The Comedy of Errors
One thing is certain: Shakespeare’s The Comedy of Errors is flat out hilarious, and if it isn’t funny enough on stage, it’s the fault of the production. His only farce, it is often thought to be an early work, but it is surely far too assured to be written before 1594. It’s entirely free of the striving Marlovian rhetoric that hampers the Henry VI plays (commenced in 1591), and it is cleaner, cleverer, and more convincing than The Taming of the Shrew (probably before 1592). It is based on Plautus’s Menaechmi, an ancient Roman play about the confusion that occurs when one identical twin unknowingly stumbles into the city of the other identical twin.
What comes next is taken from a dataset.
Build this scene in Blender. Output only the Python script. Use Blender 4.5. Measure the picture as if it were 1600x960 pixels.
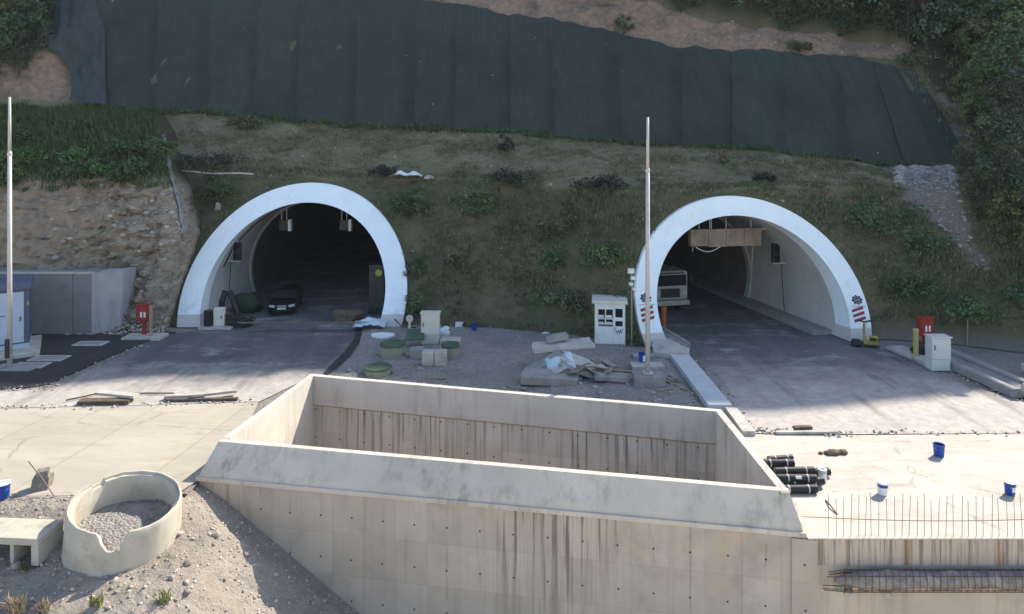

Shakespeare doubles this confusion by adding a second set of identical twins, and chaos naturally ensues.
Twins are a staple of comedy and horror, perhaps because they tap so directly into our fears of individuation, of doppelgängers and the precariousness of selfhood. We know who we are largely because of how we are perceived, so if we can’t be differentiated, how can we know who we are? Shakespeare articulates this beautifully when he has one of the twins say, ‘I to the world am like a drop of water that in the ocean seeks another drop.’ This melting of identity that occurs when one steps into the city is a key motif of the play; formlessness can be alarming, but it can have its pleasures too. Little wonder the play is populated with courtesans and charlatans, merchants, heavies, and nuns. Imprisonment could be around one corner, salvation the next.